Duplicate that model throughout the whole government and you will have an idea what the Kochs and their allies are up to.
I expect some may respond that the Democrats have their billionaires too. One could legitimately cite George Soros or Tom Steyer. However, the sides are not symmetrical. The overwhelming billionaire money is on the Republican side and it has long been that way.
The Republicans represent the billionaire class and that class does not need two political parties to represent it. I would suggest that if your goal is to collect billionaire funders, the Democrats cannot compete on that turf and they would be barking up the wrong tree even to try. In this area, the campaign of Bernie Sanders pointed in the right direction.
So what are liberals and progressives to do?
To use the immortal words of Joe Hill: “Don’t mourn, organize!”. It is the 99% against the 1%. They have the money but potentially we have the numbers. We can learn from the systematic, long-term perspective and institution-building adopted by the Kochs. They don’t quit when they lose. Politics is a life-long engagement. The fact that we have been beaten badly should be seen as just one round in a fifteen round bout.
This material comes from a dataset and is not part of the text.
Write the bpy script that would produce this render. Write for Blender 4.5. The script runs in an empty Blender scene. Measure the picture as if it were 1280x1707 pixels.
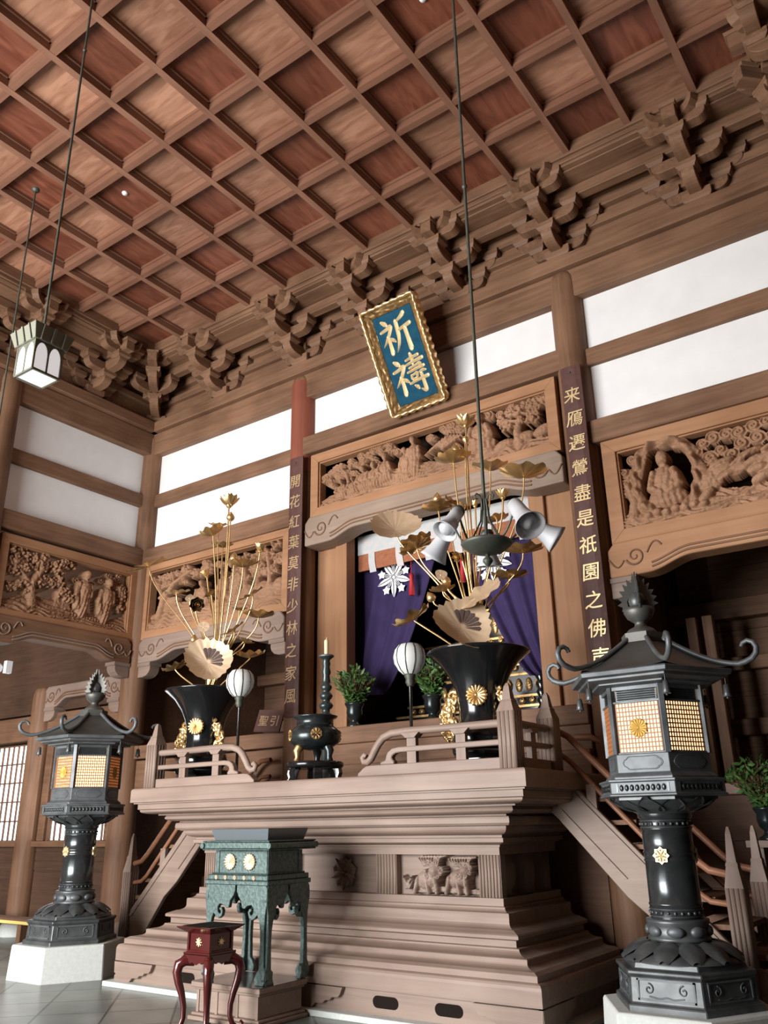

Liberals and progressives can come back. The womens’ marches show both the energy and the enthusiasm is there. Progressives need to do better in speaking respectfully and empathetically to all kinds of people outside their enclaves. The superiority of the progressive vision is that it can speak to the needs and humanity of all Americans.
All the money in the world does not change the fact that the Kochs and their Republican allies are wedded to a selfish vision of oligarchy that will ultimately immiserate the majority of Americans while being an environmental time bomb for the planet.
I hate to sound like Trump, but I truly can’t remember where I read this – it was quite a few years ago. The Republicans made a tactical decision about 30 years ago to put a strong emphasis on winning lower level seats, right down to the school board level. The belief was that if all these lower level positions were filled with Republican support, the foundation would be laid – all the party platform and rhetoric – to support election at the state legislature level and, eventually, higher dominance needed to control at the federal level. They played a long term strategy and it is paying off in spades.
Obviously the financial support of people like the Kochs and Mercers have been critical, but strategic thinking more so. And that’s where we seem to be falling down to my way of thinking. We are reacting, not thinking. We don’t appear to have any long range plans. And we keep looking for that one person who is going to make everything better.
You are right, Pat. We seem to lack the same kind of long range strategy that the Kochs have done so well. It is not just a question of money either.